Namun dalam fasilitas manufaktur yang jauh lebih senyap daripada pabrik-pabrik di Asia itu masih ada beberapa proses yang harus dikerjakan secara manual. Misalnya, proses menjahit bagian upper shoes. Ini menjadi tantangan tersendiri bagi Adidas untuk mencari pekerja yang bisa melakukan pekerjaan manual karena industri sepatu olah raga nyaris sudah tidak ada di Eropa.
Pangkas Waktu, Angkat Penjualan
Speedfactory memangkas waktu proses manufaktur dari bulanan menjadi satu hari. Adidas juga dapat merealisasikan sebuah desain dengan produksi minimal 500 pasang per batch. Sebelumnya, sebuah desain harus dibuat setahun sebelum produksi dengan produksi sebanyak 50 sampai 10 ribu pasang sepatu tiap batch-nya. Reduksi jumlah minimal sepatu ini memungkinkan Adidas menjual sneaker dengan harga penuh, memenuhi permintaan dengan lebih akurat, dan mengurangi kelebihan stok.

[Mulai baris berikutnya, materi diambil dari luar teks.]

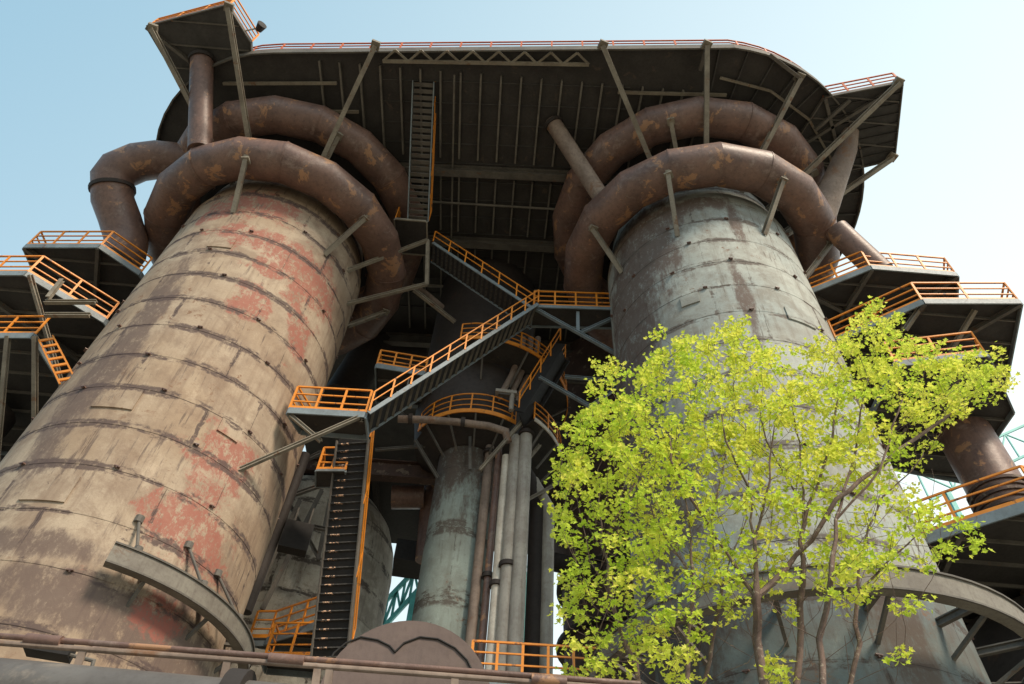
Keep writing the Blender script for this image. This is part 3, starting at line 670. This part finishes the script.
t = thing('junction_box', Y(404, 398, 21.6), 'pale grey box hanging below the long diagonal stair', 'box')
p = Y(404, 400, 22.4); MB().box(p, (.75, .35, .6), .1).build('box_body', M['pipe_grey'], t); MB().bar(p+V((0, 0, .3)), p+V((0, 0, 1.4)), .06).build('hanger', M['beam'], t)
# bank of vertical pipes
for i, (px, y, r_, zt, mt, lb) in enumerate([
        (469, 25.2, .2, 23.6, 'rust_light', 'thin rusty tan upright pipe nearest the grey green cylinder'),
        (481, 25.0, .15, 23.4, 'rust_pipe', 'thin dark brown upright pipe in the central pipe bank'),
        (491, 24.6, .19, 22.6, 'pipe_pale', 'palest cream upright pipe in the middle of the pipe bank'),
        (502, 24.4, .27, 23.6, 'pipe_grey', 'grey upright pipe second from the right in the pipe bank'),
        (515, 24.2, .28, 24.0, 'pipe_grey', 'thick grey collared upright pipe at the right end of the pipe bank')]):
    b_ = Y(px, 655, y); o = pipe(lb, [(b_.x, y, 0), (b_.x, y, zt)], r_, M[mt], [(0, .985)] if i in (0, 4) else [(0, .72)], cat='pipe', group='upright pipe bank in the centre')
b_ = Y(533, 655, 26)
pipe('dark upright pipe with bent top standing alone right of the pipe bank', [(b_.x, 26, 0), (b_.x, 26, 21.4), (b_.x-.5, 25.6, 22.3), (b_.x-1.4, 25.0, 23.3)], .36, M['dark'], [(0, .6)])
b_ = Y(546, 655, 25.8)
pipe('smooth grey upright pipe bent at the top behind the pipe bank', [(b_.x, 25.8, 0), (b_.x, 25.8, 20.9), (b_.x-.7, 25.7, 22.2), (b_.x-1.6, 25.3, 22.6)], .26, M['pipe_grey'])
pipe('brown horizontal pipe bending down beside the cylinder under the round walkway', smoothp([Y(398, 419, 23.4), Y(440, 420, 23.4), Y(505, 428, 23.6), Y(508, 442, 23.8)], .25), .17, M['rust_light'], [(0, .4), (2, .2)])
t = thing('valve_block', Y(505, 392, 23.6), 'small studded grey valve block on the round walkway', 'valve')
p = Y(506, 393, 23.6); mb = MB().box(p, (1.0, .3, .18), .05)
for i in range(7): mb.tube([p+V((-.45+i*.15, 0, .05)), p+V((-.45+i*.15, 0, .24))], .03, 6)
mb.build('studded_block', M['pipe_grey'], t); MB().tube([p+V((.3, 0, -.1)), p+V((.3, 0, -1.1))], .12, 10).build('valve_neck', M['pipe_grey'], t, 30)
MB().box(p+V((0, 0, -.14)), (.7, .2, .1)).build('base_block', M['beam'], t)

# ---------------------------------------------------------------- dark plant interior behind
t = thing('furnace_house', (-1, 40, 30), 'black wall of the furnace house far behind the stairs', 'building')
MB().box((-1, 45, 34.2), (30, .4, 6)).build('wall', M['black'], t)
for i in range(9): MB().ibar((-14+i*3.2, 44.6, 31.3), (-14+i*3.2, 44.6, 37), .3, .3).build('column', M['beam'], t)
for zz in (31.6, 34): MB().ibar((-15, 44.3, zz), (13, 44.3, zz), .3, .4).build('girt', M['beam'], t)
FC = V((6.6, 32.5, 0))
t = thing('blast_furnace', FC, 'dark rusty furnace body behind the round walkways, left of the blue grey tower', 'furnace')
MB().lathe(FC, [(2.6, 0), (2.6, 13), (2.9, 16), (3.1, 22), (3.9, 24), (3.9, 37)], 64).build('furnace_shell', M['girder'], t, 30)
for zz in (14.5, 18, 21): MB().lathe(FC, [(2.9, zz), (3.35, zz), (3.35, zz+.2), (2.9, zz+.2)], 48).build('cooling_ring', M['dark'], t, 30)
t = thing('casting_floor', (-2, 37, 24), 'dark overhanging casting floor with girders in the depth between the towers', 'floor deck')
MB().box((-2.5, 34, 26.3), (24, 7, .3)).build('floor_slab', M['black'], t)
for i in range(8): MB().ibar((-12+i*2.6, 30.7, 25.9), (-12+i*2.6, 37.4, 25.9), .25, .5).build('floor_girder', M['dark'], t)
MB().ibar((-13, 30.5, 25.9), (8, 30.5, 25.9), .35, .8).build('front_girder', M['girder'], t)
for x in (-12.5, 4.6, 9): MB().ibar((x, 37, 0), (x, 37, 26), .45, .45).build('column', M['dark'], t)
for (a, b_, y) in [((370, 470), (432, 472), 27.5), ((376, 492), (420, 560), 33.5), ((250, 560), (305, 470), 26.5), ((262, 480), (320, 440), 25), ((255, 500), (310, 500), 26), ((400, 400), (450, 470), 24.5), ((405, 300), (456, 322), 24)]:
    pass
gd = thing('rusty_girder', Y(400, 470, 27.5), 'rust-streaked horizontal girder left of the grey green cylinder', 'girder')
MB().ibar(Y(352, 468, 28), Y(438, 474, 28), .5, 1.0, .06).build('girder_beam', M['girder'], gd)
MB().tube([Y(392, 497, 29.5), Y(424, 497, 29.5)], .6, 20).build('side_duct', M['rust_pipe'], gd, 30)
def loose(label, segs, w_, mat, name='steel_frame', cat='frame'):
    o = thing(name, segs[0][0], label, cat)
    for (p, q) in segs: MB().ibar(p, q, w_, w_, .03).build('member', M[mat], o)
    return o
loose('tangle of dim braces against the grey tower behind the cream tower edge', [(Y(248, 610, 26), Y(300, 500, 27)), (Y(262, 610, 27), Y(322, 490, 28)), (Y(262, 482, 25), Y(322, 452, 25)), (Y(285, 498, 25), Y(330, 482, 25)), (Y(290, 505, 28), Y(320, 560, 28)), (Y(330, 500, 28), Y(318, 560, 28)), (Y(280, 520, 27), Y(330, 530, 27))], .16, 'beam')
loose('thin dim braces crossing the dark gap above the girder', [(Y(415, 440, 25), Y(438, 478, 25.4)), (Y(375, 450, 26), Y(440, 445, 26)), (Y(470, 360, 25), Y(470, 470, 24.8)), (Y(455, 275, 27), Y(455, 350, 27)), (Y(382, 400, 27), Y(440, 440, 27)), (Y(520, 300, 29), Y(600, 305, 29)), (Y(540, 380, 27), Y(620, 385, 27))], .13, 'beam')
loose('pale diagonal brace under the curved walkway right of the pipes', [(Y(527, 500, 25), Y(560, 482, 26)), (Y(540, 445, 24.5), Y(515, 475, 24.5)), (Y(480, 470, 23.8), Y(525, 418, 23.6))], .14, 'strut')
for (lb, pts, r_, mt) in [
    ('thin brown pipe with a bend in the dark gap beside the left ring', [Y(405, 282, 25), Y(425, 292, 25), Y(452, 315, 25), Y(454, 350, 25)], .14, 'rust_light'),
    ('dark bulky duct crossing under the roof behind the stairs', [Y(395, 300, 32), Y(460, 330, 32), Y(520, 300, 33)], .9, 'dark'),
    ('fat dark duct curling beneath the left ring', [Y(340, 400, 30), Y(370, 350, 31), Y(420, 350, 32)], 1.1, 'dark'),
    ('rusty duct dropping between the grey green cylinder and the far tower', [Y(430, 490, 30), Y(424, 560, 30)], .42, 'rust_pipe'),
    ('dark horizontal duct at mid height behind the pipe bank', [Y(545, 560, 30), Y(600, 572, 30)], .45, 'dark')]:
    pipe(lb, pts, r_, M[mt])
t = thing('control_box', Y(296, 540, 24.6), 'black box hanging on the braces left of the black stair flight', 'box')
p = Y(296, 538, 24.6); MB().box(p, (1.1, .5, 1.2), .25).build('box_body', M['black'], t); [MB().bar(p+V((sx, .1, .6)), p+V((sx, .1, 1.5)), .06).build('hanger', M['beam'], t) for sx in (-.3, .3)]
t = thing('floor_grating', Y(395, 570, 30), 'dark slab and duct end in the gap left of the grey green cylinder', 'slab')
MB().box(Y(415, 560, 31), (2.0, 1.6, 1.1), .1).build('slab', M['black'], t)
# upright dark pipe close to the cream tower edge
pipe('dark upright pipe hugging the right edge of the cream tower', [Y(245, 612, 24.4), Y(305, 455, 24.4)], .24, M['dark'])

# low orange platforms at the bottom
z = 13.4
PB = platform('platform', 'low railed platform at the foot of the far tower left of the black stair flight', [xy(265, 656, z), xy(314, 656, z), (xy(314, 656, z)[0], 26.5), (xy(265, 656, z)[0], 26.5)], z, [3, 0, 1], sp=.8, h=1.25)
z = 14.6
PC = platform('platform', 'small railed platform edge against the cream tower behind the rim channel', [xy(249, 638, z), xy(268, 638, z), xy(318, 622, z), (-6.4, 27.2), (-8.2, 27.2)], z, [0, 1, 2], sp=.8, h=1.1)
z = 11.6
PD = platform('platform', 'low orange-railed platform at the foot of the pipe bank', [xy(470, 674, z), xy(600, 682, z), (xy(600, 682, z)[0], 23.4), (xy(470, 674, z)[0], 23.4)], z, [3, 0, 1], sp=.75, h=1.05)

# ---------------------------------------------------------------- foreground pipes and drum
YF = 7.0
a, b_ = Y(-60, 683, YF), Y(350, 722, YF)
pipe('thick grey brown pipe along the bottom left corner', [a+V((-1, 0, 0)), V((b_.x+1.2, YF, b_.z))], .26, M['dim_pipe'], [(0, .62)])
t = thing('pipe_rail', Y(0, 640, YF), 'pair of thin rusty pipes running across the bottom on short brackets', 'pipe')
for k_, (pa, pb_) in enumerate((((-40, 633), (640, 684)), ((-40, 640), (640, 690)))):
    MB().tube([Y(*pa, YF-.1), Y(*pb_, YF-.1)], .027, 12).build('pipe_run', M['rust_light' if k_ else 'rust_pipe'], t, 30)
for px in (47, 290, 552): q = Y(px, 637+px*.08, YF-.1); MB().tube([q-V((.2, 0, 0)), q+V((.14, 0, 0))], .055, 14).build('sleeve', M['rust_pipe'], t, 30)
for px in (84, 228, 318, 330, 455): q = Y(px, 641+px*.079, YF-.1); MB().bar(q, q+V((.05, .08, -.55)), .07, .03).build('bracket', M['rust_light'], t)
t = thing('horizontal_drum', Y(402, 690, 13.5), 'rounded rusty end of a horizontal drum at the bottom centre', 'drum')
DCc = Y(404, 706, 13.5); r0 = 1.6
def ydisc(c, r, y0, y1, n=56):
    return MB().tube([c+V((0, y0, 0)), c+V((0, y1, 0))], r, n)
ydisc(DCc, r0, .0, 5).build('drum_shell', M['drumface'], t, 30)
ydisc(DCc, r0-.02, -.1, .02).build('end_cover', M['drumface'], t, 30)
for pl in ([(326, 668), (334, 653), (346, 643), (361, 637), (378, 640), (390, 646), (395, 652)], [(395, 652), (404, 643), (420, 637), (438, 639), (455, 648), (467, 660), (474, 674)]):
    MB().tube([Y(x, y, 13.385) for x, y in pl], .02, 8).build('cover_lip', M['black'], t, 60)
for sx in (-1, 1): MB().box(DCc+V((sx*.9, 2, -r0-2.2)), (.4, .6, 5)).build('support_leg', M['beam'], t)
t = thing('floodlight', Y(44, 655, YF+.3), 'small dark floodlight on the pipe at the bottom left', 'floodlight')
p = Y(50, 650, YF+.3); MB().box(p, (.42, .2, .12), .2).build('lamp_head', M['black'], t); MB().tube([p, p+V((.45, .05, -.05)), p+V((.5, .05, -.3))], .02, 8).build('arm', M['beam'], t)

# ---------------------------------------------------------------- turquoise trusses far off
def truss(label, p, q, hgt, n, th_=.18):
    p, q = V(p), V(q); o = thing('lattice_gantry', p, label, 'gantry', 'turquoise lattice gantries in the distance'); up = V((0, 0, hgt))
    MB().bar(p, q, th_).bar(p+up, q+up, th_).build('chord', M['turq'], o)
    mb = MB()
    for i in range(n):
        a_, c_ = p.lerp(q, i/n), p.lerp(q, (i+1)/n); mb.bar(a_, a_+up, th_*.6).bar(a_ if i % 2 else a_+up, c_+up if i % 2 else c_, th_*.6)
    mb.build('lattice', M['turq'], o)
    for f in (.1, .9): w_ = p.lerp(q, f); MB().bar(w_, V((w_.x, w_.y, 0)), .4).build('leg', M['turq'], o)
truss('turquoise lattice gantry against the sky at the right edge', Y(930, 500, 42), Y(1080, 430, 42)*1.0, 2.6, 7)
truss('turquoise lattice gantry in the sky gap right of the pipe bank', Y(515, 575, 55), Y(610, 560, 55), 2.2, 6)
truss('turquoise lattice gantry glimpsed left of the grey green cylinder', Y(372, 640, 50), Y(418, 590, 50), 2.4, 5, .3)

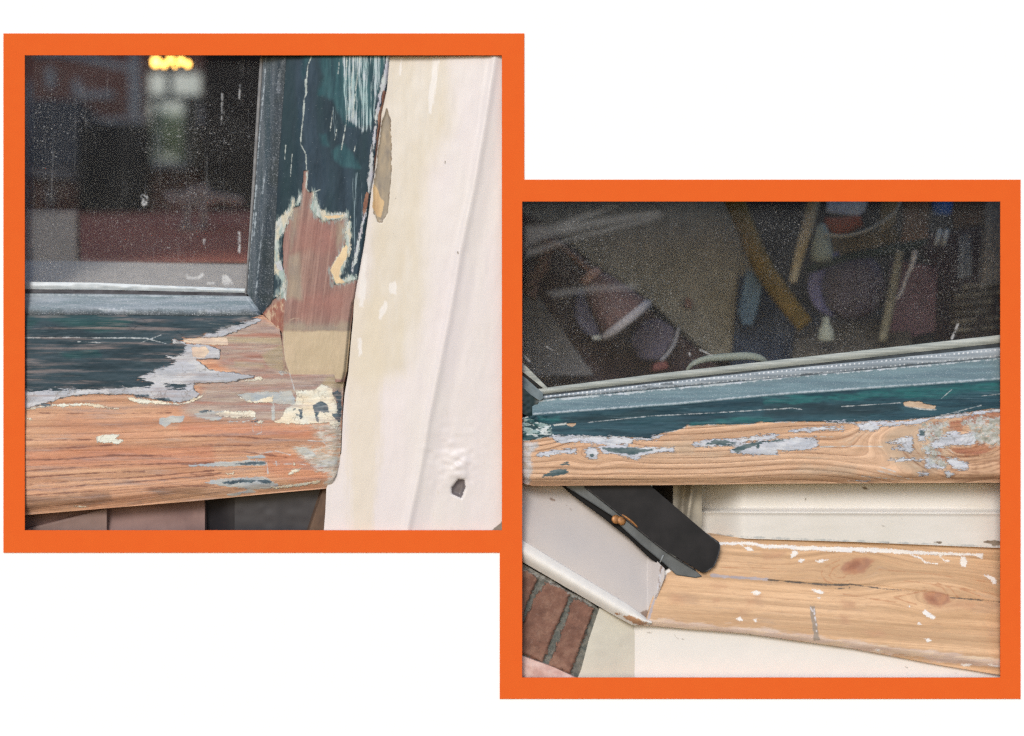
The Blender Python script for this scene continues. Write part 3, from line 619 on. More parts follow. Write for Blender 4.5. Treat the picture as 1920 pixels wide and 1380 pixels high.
def m_clear():
    nb = NB('glass_back'); nb.t.nodes.remove(nb.p)
    tr = nb.new('ShaderNodeBsdfTransparent'); tr.inputs[0].default_value = (.9, .92, .92, 1); nb.l(tr.outputs[0], nb.out.inputs['Surface']); return nb.m
mg_clear = m_clear()
sheet('glass_pane', (15, 500), [(15, 60), (500, 60)], [(15, 548), (500, 552)], lambda x, y: .024 + 0 * x, [m_glass('dusty_glass', (34, .6, 95, .8), .022, drip=.10), mg_clear], sash, step=3, back=.004, inner=True,
    masks={'smear': ([Z((0, 350), 3.84, p) for p in ([(1335, 620), (1360, 650), (1420, 650), (1460, 620), (1470, 640), (1430, 665), (1350, 665)], [(1600, 630), (1640, 640), (1680, 700), (1640, 715), (1600, 700)], [(1465, 375), (1478, 378), (1475, 415), (1465, 410)], [(1715, 320), (1730, 330), (1730, 480), (1715, 470)], [(1480, 688), (1545, 690), (1545, 702), (1480, 700)], [(1015, 60), (1060, 60), (1065, 120), (1040, 145), (1015, 130)])],
                      [(.8, Z((0, 50), 3.84, [(1730, 420), (1722, 520)])), (.8, Z((0, 50), 3.84, [(1600, 480), (1598, 700)]))]),
           'soft': ([Z((0, 350), 3.84, [(180, 520), (1760, 560), (1740, 740), (180, 690)]), Z((0, 350), 3.84, [(180, 190), (540, 190), (550, 700), (180, 700)])],)})

# ------------------------------------------------------------------ left window: cream jamb beside the sash and the dark parts beneath it
ridge = interp([(60, 934), (104, 928), (223, 910), (357, 887), (473, 862), (540, 852), (651, 830), (781, 804), (892, 785), (994, 763), (1010, 760)])
jL = interp([(60, 722), (104, 722), (168, 716), (230, 704), (330, 693), (400, 685), (560, 664), (600, 662), (640, 658), (700, 653), (740, 646), (780, 643), (850, 640), (915, 612), (960, 610), (1010, 606)])
GOUGE = ZB([(1640, 660), (1675, 760), (1690, 1000), (1690, 1380), (1665, 1600), (1650, 1770), (1590, 1880), (1540, 1870), (1500, 1780), (1500, 1500), (1540, 1150), (1590, 800)])
HOLE = Z((600, 540), 2.7, [(735, 970), (733, 1015), (715, 1062), (668, 1042), (665, 1012), (700, 968)])
def jamb_depth(x, y):
    r = ridge(y); d = .0095 + .0045 * sstep(0, 1, (r - x) / 170.) 
    d += -.0030 * np.exp(-((x - r) / 8.) ** 2)
    d += .0030 * sstep(4, 40, x - r) + .002 * sstep(40, 160, x - r)
    d += .0006 * vnoise(x / 26, y / 60, 31) + .0004 * vnoise(x / 9, y / 24, 32)
    d += .0014 * sstep(-2, 3, mask(x, y, [GOUGE]))
    hd = mask(x, y, [HOLE]); d += .006 * sstep(-4, 6, hd)
    q = np.exp(-(((x - 858) / 26.) ** 2 + ((y - 880) / 26.) ** 2)); d -= q * (.0022 + .003 * vnoise(x / 11, y / 9, 33))
    q = np.exp(-(((x - 850) / 44.) ** 2 + ((y - 860) / 50.) ** 2)); d -= q * (.0022 * vnoise(x / 13, y / 10, 35))
    return d
jm = sheet('window_jamb', (60, 1010), jL, lambda y: 960 + 0 * y, jamb_depth, [], None, axis='y', step=2, back=.06,
    grain=lambda x, y: (y, x + .13 * y),
    masks={'gouge': ([GOUGE],), 'tan': ([ZC([(1500, 150), (1540, 190), (1570, 280), (1610, 330), (1600, 430), (1570, 500), (1540, 490), (1490, 400)])],),
     'stain': ([[(700, 60), (835, 60), (845, 230), (800, 330), (800, 560), (760, 700), (700, 720), (664, 700), (690, 500)]],),
     'stain2': ([[(640, 560), (720, 560), (712, 800), (700, 1000), (660, 1000), (652, 760)]],),
     'white': ([Z((680, 90), 3, [(400, 60), (430, 60), (410, 250), (385, 370), (368, 370), (380, 180)]), Z((680, 90), 3, [(215, 60), (222, 60), (218, 158), (206, 155)]), ZC([(1670, 1200), (1745, 1200), (1740, 1330), (1665, 1330)]), ZD([(1560, 240), (1640, 120), (1650, 200), (1580, 360), (1550, 330)]), ZD([(1350, 50), (1380, 0), (1400, 0), (1380, 200), (1340, 200)]), ZC([(1390, 900), (1420, 900), (1400, 1380), (1320, 1380), (1350, 1150)]), ZD([(1330, 540), (1370, 540), (1370, 700), (1340, 740)])],),
     'hole': ([HOLE],), 'crn': ([Z((600, 540), 2.7, [(865, 1232), (925, 1178), (960, 1300)])],),
     'spk': ((), [(.9, Z((680, 90), 3, [(186, 845), (187, 848)])), (.5, Z((680, 90), 3, [(170, 1040), (188, 1065)])), (1.5, Z((680, 90), 3, [(535, 1148), (537, 1156)])), (.8, Z((680, 90), 3, [(464, 636), (464, 650)]))])})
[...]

Berkat volume batch yang lebih kecil, Adidas dapat menawarkan desain dan model yang lebih personal bagi konsumen. Produk pertama Speedfactory adalah AM4LDN (Adidas Made For London) untuk para runner di kota London. Desain bernuansa lokal juga akan dirilis Adidas untuk kota New York, Los Angeles, Paris, Tokyo, dan Shanghai. Adidas berharap penjualan akan terdongkrak karena model dan desain yang lebih sesuai kebutuhan konsumen.
Speedfactory juga menjaga kerahasiaan desain-desain baru karena proses manfaktur dilakukan secara in-house. Lebih kecil kemungkinan desain atau inovasi baru Adidas “diintip” kompetitor sebelum produk dirilis.
Speedfactory menjadi enabler kecepatan produksi, presisi, dan kecepatan merespon kebutuhan konsumen bagi Adidas. Speedfactory juga memampukan Adidas menciptakan produk dengan konsep co-creation dengan para atlet maupun konsumen pada umumnya. “Delivering what they want, when and where they want it,” tandas Paul Gaudio (Global Creative Director, Adidas) seperti dikutip dari situs Adidas-Group.com.